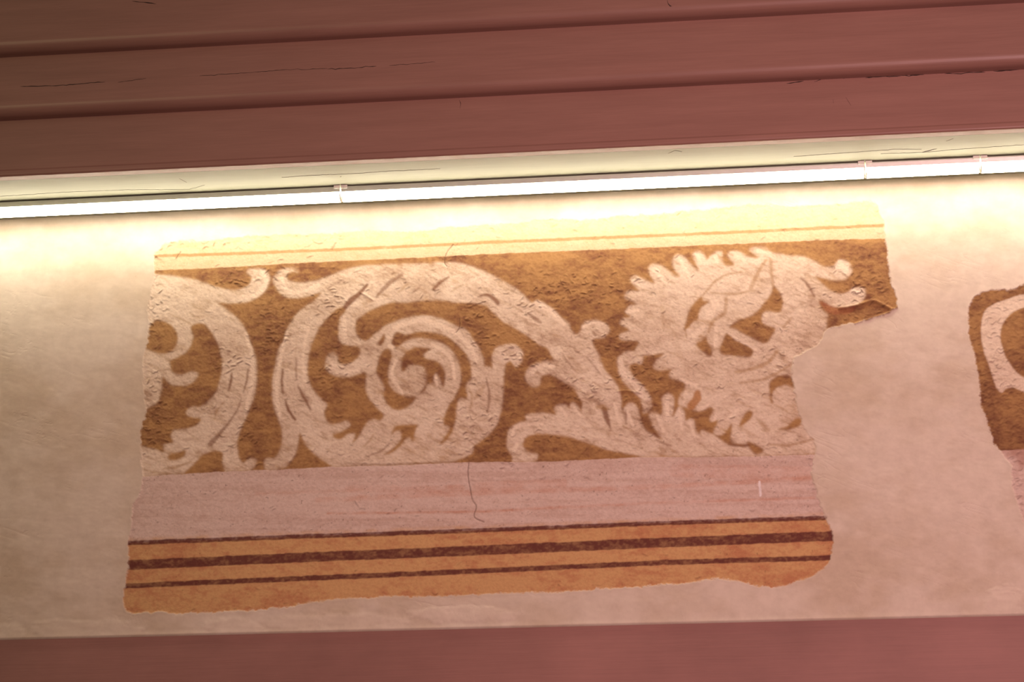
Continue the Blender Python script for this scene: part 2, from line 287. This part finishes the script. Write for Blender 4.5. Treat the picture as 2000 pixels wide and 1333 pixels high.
# brighter brush touches on the white
LIGHTS = [([(1278,525),(1290,540),(1302,556)],(8,9,4)),([(1328,508),(1338,525),(1346,540)],(8,10,4)),([(1362,498),(1368,512)],8),([(1398,500),(1400,512)],8),
 ([(1436,500),(1455,508)],8),([(1480,490),(1505,494)],6),([(1636,520),(1652,520)],12),([(1665,568),(1678,572)],8),([(1226,610),(1245,606)],7),
 ([(1424,652),(1450,668),(1475,682)],5),([(1223,800),(1236,830)],6),([(1303,780),(1304,815)],7),([(767,679),(760,676)],8),
 ([(660,726),(650,718)],8),([(1004,880),(1010,868)],8),([(1010,690),(1016,700)],6),([(850,734),(853,752)],6),([(1240,550),(1256,558)],6),([(1284,812),(1296,842)],6),([(1303,780),(1303,820)],6),([(1327,802),(1331,838)],6),([(1347,825),(1356,852)],6),([(1121,795),(1131,810)],5),([(1094,797),(1106,812)],5),([(1160,790),(1170,810)],5),([(1200,790),(1212,832)],7),([(1030,815),(1060,812)],5),([(1000,850),(1008,835),(1030,830),(1060,828)],7),([(1400,810),(1390,835)],7),([(1440,800),(1420,820)],6),([(1364,800),(1385,790)],6),([(1340,765),(1336,785)],6),([(1212,705),(1216,725),(1236,748),(1260,780)],9),([(1048,590),(1075,608),(1100,632)],9),([(1140,640),(1155,630),(1175,634)],7),([(1038,730),(1050,716),(1080,716)],9),([(550,545),(556,565),(585,570),(620,558)],9),([(512,530),(520,548),(505,572),(470,582)],9),([(480,650),(492,700),(492,750),(480,800)],7),([(560,650),(548,700),(540,760),(546,810)],7),([(602,640),(592,690),(596,750)],6),([(770,640),(820,626),(870,640),(905,662),(930,700)],9),([(845,672),(880,700),(888,740)],7),([(775,700),(765,730),(785,768)],6),([(650,715),(670,728),(700,722)],8),([(672,622),(674,660)],8),([(1470,560),(1440,580)],14),([(1400,590),(1385,615)],12),([(1375,640),(1355,655)],10),([(1399,640),(1397,675)],8),([(1640,510),(1652,530)],10),([(1330,742),(1360,752)],7)]

n1w = fbm(XX, YY, 55, 40, 12)
def union(*ms):
    a = ms[0]
    for b in ms[1:]: a = np.maximum(a, b)
    return a
m_f1 = fill(FRAG1, True, 3); m_f2 = fill(FRAG2, True, 3)
top_y = np.interp(XX[0], *np.array(TOP, float).T); bot_y = np.interp(XX[0], *np.array(BOT, float).T)
m_frieze = np.clip(YY-top_y[None]+.5, 0, 1)*np.clip(bot_y[None]-YY+.5, 0, 1)
def holed(w, holes):
    m = fill(w)
    for h in holes: m = m*(1-fill(h))
    return m
m_left = union(holed(LEFT_SCROLL, LS_HOLES), fill(LS_HOOK))
m_center = holed(CENTER, C_HOLES)
m_leaf = holed(LOWER_LEAF, L_HOLES)
m_leaf = m_leaf*(1-fill(W_HOLES[7]))
m_tend = fill(TENDRIL)
m_wreath = holed(WREATH, W_HOLES)
m_bird = fill(BIRD)*m_wreath
ring_o = [(2030+108*math.cos(a), 676+100*math.sin(a)) for a in np.linspace(0, 2*math.pi, 24, endpoint=False)]
ring_i = [(2032+78*math.cos(a), 670+72*math.sin(a)) for a in np.linspace(0, 2*math.pi, 24, endpoint=False)]
RING_O = [(2000,575),(1965,585),(1927,603),(1917,633),(1919,675),(1934,721),(1946,756),(1957,767),(1965,760),(1980,757),(2000,766),(2050,768),(2110,740),(2140,680),(2120,610),(2070,580)]
RING_I = [(2000,601),(1969,618),(1955,645),(1959,683),(1972,710),(2000,738),(2050,740),(2090,715),(2108,675),(2095,630),(2050,602)]
m_ring = fill(RING_O)*(1-fill(RING_I))
white = union(m_left, m_center, m_leaf, m_tend, m_wreath)*m_frieze
core = blur(white, 40)
white = blur(white, 5)
brush = fbm(XX+.6*YY, YY-.5*XX, 26, 7, 81, 3)
white = white*np.clip(.72+.30*np.clip((core-.45)*2, 0, 1)-1.5*np.clip(brush-.5, 0, .25)-1.2*np.clip(n1w-.52, 0, .2), 0, 1)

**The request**
Print out the lines exactly, skipping any picture.

**Solved problem**
Continue the Blender Python script for this scene: part 2, from line 287. This part finishes the script. Write for Blender 4.5. Treat the picture as 2000 pixels wide and 1333 pixels high.
# brighter brush touches on the white
LIGHTS = [([(1278,525),(1290,540),(1302,556)],(8,9,4)),([(1328,508),(1338,525),(1346,540)],(8,10,4)),([(1362,498),(1368,512)],8),([(1398,500),(1400,512)],8),
 ([(1436,500),(1455,508)],8),([(1480,490),(1505,494)],6),([(1636,520),(1652,520)],12),([(1665,568),(1678,572)],8),([(1226,610),(1245,606)],7),
 ([(1424,652),(1450,668),(1475,682)],5),([(1223,800),(1236,830)],6),([(1303,780),(1304,815)],7),([(767,679),(760,676)],8),
 ([(660,726),(650,718)],8),([(1004,880),(1010,868)],8),([(1010,690),(1016,700)],6),([(850,734),(853,752)],6),([(1240,550),(1256,558)],6),([(1284,812),(1296,842)],6),([(1303,780),(1303,820)],6),([(1327,802),(1331,838)],6),([(1347,825),(1356,852)],6),([(1121,795),(1131,810)],5),([(1094,797),(1106,812)],5),([(1160,790),(1170,810)],5),([(1200,790),(1212,832)],7),([(1030,815),(1060,812)],5),([(1000,850),(1008,835),(1030,830),(1060,828)],7),([(1400,810),(1390,835)],7),([(1440,800),(1420,820)],6),([(1364,800),(1385,790)],6),([(1340,765),(1336,785)],6),([(1212,705),(1216,725),(1236,748),(1260,780)],9),([(1048,590),(1075,608),(1100,632)],9),([(1140,640),(1155,630),(1175,634)],7),([(1038,730),(1050,716),(1080,716)],9),([(550,545),(556,565),(585,570),(620,558)],9),([(512,530),(520,548),(505,572),(470,582)],9),([(480,650),(492,700),(492,750),(480,800)],7),([(560,650),(548,700),(540,760),(546,810)],7),([(602,640),(592,690),(596,750)],6),([(770,640),(820,626),(870,640),(905,662),(930,700)],9),([(845,672),(880,700),(888,740)],7),([(775,700),(765,730),(785,768)],6),([(650,715),(670,728),(700,722)],8),([(672,622),(674,660)],8),([(1470,560),(1440,580)],14),([(1400,590),(1385,615)],12),([(1375,640),(1355,655)],10),([(1399,640),(1397,675)],8),([(1640,510),(1652,530)],10),([(1330,742),(1360,752)],7)]

n1w = fbm(XX, YY, 55, 40, 12)
def union(*ms):
    a = ms[0]
    for b in ms[1:]: a = np.maximum(a, b)
    return a
m_f1 = fill(FRAG1, True, 3); m_f2 = fill(FRAG2, True, 3)
top_y = np.interp(XX[0], *np.array(TOP, float).T); bot_y = np.interp(XX[0], *np.array(BOT, float).T)
m_frieze = np.clip(YY-top_y[None]+.5, 0, 1)*np.clip(bot_y[None]-YY+.5, 0, 1)
def holed(w, holes):
    m = fill(w)
    for h in holes: m = m*(1-fill(h))
    return m
m_left = union(holed(LEFT_SCROLL, LS_HOLES), fill(LS_HOOK))
m_center = holed(CENTER, C_HOLES)
m_leaf = holed(LOWER_LEAF, L_HOLES)
m_leaf = m_leaf*(1-fill(W_HOLES[7]))
m_tend = fill(TENDRIL)
m_wreath = holed(WREATH, W_HOLES)
m_bird = fill(BIRD)*m_wreath
ring_o = [(2030+108*math.cos(a), 676+100*math.sin(a)) for a in np.linspace(0, 2*math.pi, 24, endpoint=False)]
ring_i = [(2032+78*math.cos(a), 670+72*math.sin(a)) for a in np.linspace(0, 2*math.pi, 24, endpoint=False)]
RING_O = [(2000,575),(1965,585),(1927,603),(1917,633),(1919,675),(1934,721),(1946,756),(1957,767),(1965,760),(1980,757),(2000,766),(2050,768),(2110,740),(2140,680),(2120,610),(2070,580)]
RING_I = [(2000,601),(1969,618),(1955,645),(1959,683),(1972,710),(2000,738),(2050,740),(2090,715),(2108,675),(2095,630),(2050,602)]
m_ring = fill(RING_O)*(1-fill(RING_I))
white = union(m_left, m_center, m_leaf, m_tend, m_wreath)*m_frieze
core = blur(white, 40)
white = blur(white, 5)
brush = fbm(XX+.6*YY, YY-.5*XX, 26, 7, 81, 3)
white = white*np.clip(.72+.30*np.clip((core-.45)*2, 0, 1)-1.5*np.clip(brush-.5, 0, .25)-1.2*np.clip(n1w-.52, 0, .2), 0, 1)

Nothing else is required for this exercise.